In the meantime, let the restaurant earn a profit until the day of closing. You don’t close a restaurant unless the cost of keeping it open is likely to exceed the expense of leaving it closed. If it is earning a steady profit, even a thousand a month after expenses, you leave it open until you have to close it to do something else. You don’t shutter it and throw away that money while you hope you have an idea.
The only mitigating factor might be Gene’s ideas, sacrificing profit for a PR comeback, and/or Paula divorcing her brother, business-wise; or maybe telling him he can do something else but not a restaurant or anything food related or in her wheelhouse.
Gene: “The company had never shown a lot of profit,” Hiers testified.
Except the $300K to $360K he was siphoning off every year… which is much more than what most single-store restaurants earn as profits in a year.
Gene,
“Unless it was going gangbusters, I can easily see the business decision to close a profitable going concern if the PR cost (and potential future costs) outweighed the value of the brand in a salvage situation. If you want to get the Uncle Bubba’s name out of people’s face and let the scandal die down, removing the piece from play is a rational move.

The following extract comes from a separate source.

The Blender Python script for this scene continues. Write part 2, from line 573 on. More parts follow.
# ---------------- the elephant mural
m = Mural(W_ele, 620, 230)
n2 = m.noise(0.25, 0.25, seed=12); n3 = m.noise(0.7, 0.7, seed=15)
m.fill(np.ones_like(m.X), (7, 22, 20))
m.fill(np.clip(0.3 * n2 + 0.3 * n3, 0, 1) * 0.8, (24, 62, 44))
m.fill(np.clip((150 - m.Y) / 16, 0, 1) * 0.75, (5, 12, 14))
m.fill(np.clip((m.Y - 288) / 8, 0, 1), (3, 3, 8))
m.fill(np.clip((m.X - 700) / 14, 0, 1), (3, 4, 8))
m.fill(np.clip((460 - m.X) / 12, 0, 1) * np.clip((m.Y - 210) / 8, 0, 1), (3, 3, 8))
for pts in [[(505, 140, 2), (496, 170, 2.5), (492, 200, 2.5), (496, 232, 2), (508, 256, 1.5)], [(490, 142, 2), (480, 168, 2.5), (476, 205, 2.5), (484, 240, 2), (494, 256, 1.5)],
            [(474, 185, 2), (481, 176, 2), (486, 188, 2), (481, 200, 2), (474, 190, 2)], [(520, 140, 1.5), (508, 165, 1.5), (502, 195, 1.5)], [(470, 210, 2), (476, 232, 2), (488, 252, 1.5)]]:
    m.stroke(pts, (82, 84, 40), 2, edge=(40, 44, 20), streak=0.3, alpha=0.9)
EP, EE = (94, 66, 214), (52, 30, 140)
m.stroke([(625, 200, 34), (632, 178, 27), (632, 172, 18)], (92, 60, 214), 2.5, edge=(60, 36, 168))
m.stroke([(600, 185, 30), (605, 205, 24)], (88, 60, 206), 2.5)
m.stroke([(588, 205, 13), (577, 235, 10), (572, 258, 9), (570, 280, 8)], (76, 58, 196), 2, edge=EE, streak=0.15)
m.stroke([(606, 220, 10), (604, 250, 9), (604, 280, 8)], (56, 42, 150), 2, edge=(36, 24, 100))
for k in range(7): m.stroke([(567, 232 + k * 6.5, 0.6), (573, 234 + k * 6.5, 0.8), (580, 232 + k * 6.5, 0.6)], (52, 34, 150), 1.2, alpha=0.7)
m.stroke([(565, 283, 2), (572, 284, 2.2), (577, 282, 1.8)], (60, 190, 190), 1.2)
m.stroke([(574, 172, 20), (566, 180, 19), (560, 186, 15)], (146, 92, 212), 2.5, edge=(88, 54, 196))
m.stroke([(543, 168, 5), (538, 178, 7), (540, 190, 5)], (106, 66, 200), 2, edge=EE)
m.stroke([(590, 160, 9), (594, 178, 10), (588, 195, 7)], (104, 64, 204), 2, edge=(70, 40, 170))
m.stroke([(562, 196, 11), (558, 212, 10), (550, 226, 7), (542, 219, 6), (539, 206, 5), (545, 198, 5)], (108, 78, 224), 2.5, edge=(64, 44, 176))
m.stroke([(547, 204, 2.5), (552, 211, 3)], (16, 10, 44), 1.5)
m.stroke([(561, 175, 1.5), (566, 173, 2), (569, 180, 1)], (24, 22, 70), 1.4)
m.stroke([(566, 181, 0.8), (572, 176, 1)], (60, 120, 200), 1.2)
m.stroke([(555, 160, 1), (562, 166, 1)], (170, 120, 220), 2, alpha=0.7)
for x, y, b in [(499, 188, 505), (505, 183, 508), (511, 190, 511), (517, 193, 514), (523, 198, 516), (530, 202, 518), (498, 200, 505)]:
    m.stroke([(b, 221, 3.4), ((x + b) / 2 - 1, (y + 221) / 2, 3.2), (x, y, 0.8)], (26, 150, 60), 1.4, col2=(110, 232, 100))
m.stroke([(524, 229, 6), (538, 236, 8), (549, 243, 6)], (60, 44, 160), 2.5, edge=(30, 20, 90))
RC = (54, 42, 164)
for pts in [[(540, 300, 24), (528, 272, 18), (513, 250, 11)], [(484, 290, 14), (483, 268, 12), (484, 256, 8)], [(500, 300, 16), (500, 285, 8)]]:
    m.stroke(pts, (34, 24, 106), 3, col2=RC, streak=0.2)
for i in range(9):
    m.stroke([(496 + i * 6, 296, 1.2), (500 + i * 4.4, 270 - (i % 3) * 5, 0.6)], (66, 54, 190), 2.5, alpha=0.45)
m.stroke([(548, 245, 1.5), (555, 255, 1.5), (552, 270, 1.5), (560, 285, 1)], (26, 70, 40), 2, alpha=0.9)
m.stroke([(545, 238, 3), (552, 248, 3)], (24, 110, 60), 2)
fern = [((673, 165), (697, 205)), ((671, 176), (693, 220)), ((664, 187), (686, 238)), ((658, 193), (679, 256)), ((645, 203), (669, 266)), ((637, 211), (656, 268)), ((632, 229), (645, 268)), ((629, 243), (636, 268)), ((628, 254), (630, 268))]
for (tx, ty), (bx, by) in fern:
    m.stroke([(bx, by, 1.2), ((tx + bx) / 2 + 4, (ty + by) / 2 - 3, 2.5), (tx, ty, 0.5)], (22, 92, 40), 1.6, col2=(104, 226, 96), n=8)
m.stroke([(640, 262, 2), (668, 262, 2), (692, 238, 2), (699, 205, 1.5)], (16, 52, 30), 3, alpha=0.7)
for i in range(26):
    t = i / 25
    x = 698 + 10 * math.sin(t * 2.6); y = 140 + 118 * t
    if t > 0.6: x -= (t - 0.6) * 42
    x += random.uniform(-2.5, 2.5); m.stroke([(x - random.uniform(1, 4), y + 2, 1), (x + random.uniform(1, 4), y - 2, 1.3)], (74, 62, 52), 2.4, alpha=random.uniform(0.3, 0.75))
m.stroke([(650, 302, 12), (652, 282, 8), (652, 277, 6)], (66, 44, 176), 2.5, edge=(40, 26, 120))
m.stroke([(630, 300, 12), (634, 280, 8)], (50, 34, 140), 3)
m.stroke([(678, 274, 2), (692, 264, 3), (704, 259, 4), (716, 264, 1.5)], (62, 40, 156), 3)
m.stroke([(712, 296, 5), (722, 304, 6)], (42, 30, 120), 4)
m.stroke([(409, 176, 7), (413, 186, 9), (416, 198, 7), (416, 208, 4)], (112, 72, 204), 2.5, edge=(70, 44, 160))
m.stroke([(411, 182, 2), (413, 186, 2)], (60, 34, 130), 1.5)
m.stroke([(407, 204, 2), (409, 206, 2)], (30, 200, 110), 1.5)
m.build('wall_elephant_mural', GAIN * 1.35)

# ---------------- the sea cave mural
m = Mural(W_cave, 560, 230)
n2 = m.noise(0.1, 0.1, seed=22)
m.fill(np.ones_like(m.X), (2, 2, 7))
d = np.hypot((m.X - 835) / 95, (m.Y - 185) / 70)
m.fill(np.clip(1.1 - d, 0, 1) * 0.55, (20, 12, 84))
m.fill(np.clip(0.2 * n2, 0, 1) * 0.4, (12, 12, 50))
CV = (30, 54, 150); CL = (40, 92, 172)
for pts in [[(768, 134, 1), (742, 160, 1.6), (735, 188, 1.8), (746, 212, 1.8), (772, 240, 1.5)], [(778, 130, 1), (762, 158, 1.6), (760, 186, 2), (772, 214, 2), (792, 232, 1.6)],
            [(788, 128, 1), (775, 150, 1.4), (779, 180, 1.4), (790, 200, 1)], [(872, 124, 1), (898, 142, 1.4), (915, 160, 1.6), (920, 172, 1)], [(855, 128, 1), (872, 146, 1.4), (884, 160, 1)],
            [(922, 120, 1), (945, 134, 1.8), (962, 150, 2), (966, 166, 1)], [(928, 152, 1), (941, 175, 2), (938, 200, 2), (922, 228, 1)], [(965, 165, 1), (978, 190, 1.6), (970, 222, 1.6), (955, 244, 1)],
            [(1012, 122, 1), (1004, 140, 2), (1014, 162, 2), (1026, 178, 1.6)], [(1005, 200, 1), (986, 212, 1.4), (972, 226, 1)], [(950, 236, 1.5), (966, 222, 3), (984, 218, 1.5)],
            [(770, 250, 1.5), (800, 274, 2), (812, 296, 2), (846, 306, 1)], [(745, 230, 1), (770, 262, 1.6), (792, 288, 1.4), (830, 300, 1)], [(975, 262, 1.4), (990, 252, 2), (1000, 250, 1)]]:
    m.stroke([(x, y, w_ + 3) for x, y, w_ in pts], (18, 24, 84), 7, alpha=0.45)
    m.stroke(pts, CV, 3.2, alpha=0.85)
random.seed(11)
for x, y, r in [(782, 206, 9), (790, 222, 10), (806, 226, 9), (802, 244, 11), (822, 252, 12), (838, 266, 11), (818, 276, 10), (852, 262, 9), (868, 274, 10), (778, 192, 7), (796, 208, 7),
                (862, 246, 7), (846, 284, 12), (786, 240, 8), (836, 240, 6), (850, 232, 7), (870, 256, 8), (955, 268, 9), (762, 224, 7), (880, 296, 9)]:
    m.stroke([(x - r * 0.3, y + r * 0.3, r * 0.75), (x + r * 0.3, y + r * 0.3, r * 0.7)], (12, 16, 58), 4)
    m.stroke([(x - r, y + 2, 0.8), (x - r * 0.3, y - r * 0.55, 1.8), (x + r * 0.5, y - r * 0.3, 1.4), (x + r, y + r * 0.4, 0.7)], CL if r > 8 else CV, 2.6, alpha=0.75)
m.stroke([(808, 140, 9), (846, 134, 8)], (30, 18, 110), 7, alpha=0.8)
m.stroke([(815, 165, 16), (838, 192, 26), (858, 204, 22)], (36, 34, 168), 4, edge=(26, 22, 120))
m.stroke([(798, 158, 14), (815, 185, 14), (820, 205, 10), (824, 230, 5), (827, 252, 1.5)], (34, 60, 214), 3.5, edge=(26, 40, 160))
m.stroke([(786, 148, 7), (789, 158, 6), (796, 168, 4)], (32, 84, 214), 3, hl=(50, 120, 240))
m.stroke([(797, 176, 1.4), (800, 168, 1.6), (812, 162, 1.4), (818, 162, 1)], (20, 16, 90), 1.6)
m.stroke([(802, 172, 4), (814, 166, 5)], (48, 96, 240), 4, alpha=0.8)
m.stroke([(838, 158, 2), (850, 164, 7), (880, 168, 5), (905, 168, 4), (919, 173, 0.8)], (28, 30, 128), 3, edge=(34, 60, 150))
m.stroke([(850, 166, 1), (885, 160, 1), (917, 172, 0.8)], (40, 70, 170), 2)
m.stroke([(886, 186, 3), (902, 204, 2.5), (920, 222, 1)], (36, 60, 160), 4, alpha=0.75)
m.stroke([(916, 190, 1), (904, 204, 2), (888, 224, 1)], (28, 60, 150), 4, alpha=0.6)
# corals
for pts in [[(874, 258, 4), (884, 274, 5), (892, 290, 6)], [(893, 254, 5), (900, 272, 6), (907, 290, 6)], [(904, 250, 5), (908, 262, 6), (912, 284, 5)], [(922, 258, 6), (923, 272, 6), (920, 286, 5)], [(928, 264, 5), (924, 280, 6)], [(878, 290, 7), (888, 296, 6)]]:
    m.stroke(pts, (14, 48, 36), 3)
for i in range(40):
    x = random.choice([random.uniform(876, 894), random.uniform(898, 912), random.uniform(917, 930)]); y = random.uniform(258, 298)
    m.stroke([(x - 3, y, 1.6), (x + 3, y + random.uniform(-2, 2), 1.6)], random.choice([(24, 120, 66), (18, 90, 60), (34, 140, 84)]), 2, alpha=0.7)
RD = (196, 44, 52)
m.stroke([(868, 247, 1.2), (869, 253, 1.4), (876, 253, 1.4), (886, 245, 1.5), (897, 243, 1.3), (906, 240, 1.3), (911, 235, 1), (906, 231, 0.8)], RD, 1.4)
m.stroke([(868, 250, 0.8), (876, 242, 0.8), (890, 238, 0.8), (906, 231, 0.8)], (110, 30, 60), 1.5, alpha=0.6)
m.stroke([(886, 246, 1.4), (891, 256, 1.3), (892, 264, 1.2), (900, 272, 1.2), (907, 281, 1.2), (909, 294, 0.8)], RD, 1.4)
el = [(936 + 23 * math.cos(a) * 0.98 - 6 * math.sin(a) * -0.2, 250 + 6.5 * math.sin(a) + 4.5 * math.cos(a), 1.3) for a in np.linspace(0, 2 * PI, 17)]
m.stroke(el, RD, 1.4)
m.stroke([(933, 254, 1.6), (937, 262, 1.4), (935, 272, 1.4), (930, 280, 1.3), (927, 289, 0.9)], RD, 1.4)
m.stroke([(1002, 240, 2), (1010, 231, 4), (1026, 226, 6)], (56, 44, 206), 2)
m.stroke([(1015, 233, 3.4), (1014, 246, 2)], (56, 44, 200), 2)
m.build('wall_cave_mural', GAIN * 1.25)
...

Sacrificing a knight instead of the queen.”
I agree. Isn’t it too bad that she didn’t bother to inform her employees that she planned to close the restaurant? She appears to be quite a self-absorbed Southern belle. Maybe she views the little people who work/worked for her in much the same way as her ancestor viewed his “plantation workers.”
*****
Deen had announced back in February that Najafi Companies was planning to invest $75-$100 million to “help her bounce back.” As part of that deal, she said, she’d be “launching an umbrella company, Paula Deen Ventures, to oversee her restaurants, cookbooks and product endorsements.”
Tony,
Stipulated, but context is important. In the context of the whole brand’s value, Uncle Bubba’s was costing more in bad PR than it was generating. I also agree the “exploring options” excuse was a bullshit cover. That was ultimately what made me decide it was a PR “pruning” move.
Well they weren’t wealth producers, Elaine, but just leeches siphoning off the lifeblood of Paula’s sweat and tears as a “true producer of wealth”. 🙄
I almost said that with a straight face. 😀
I go with the PR angle because as we learned when this story first broke last year and its aftermath playing for sympathy worked well for her as she was getting support from those who felt bad for “Poor Paula” being picked on by those nasty PC liberals. Now she can point to how she was driven out of business by these “unjustified” attacks on her character. Also Savannah waterfront property is worth big bucks. .
Poor Paula.
BTW … a restaurant is a great place to launder money through unless authorities start watching then it’s time for a late night kitchen grease fire, insurance pay off, and moving to a new location with a different name … at least that what Uncle Vito told me.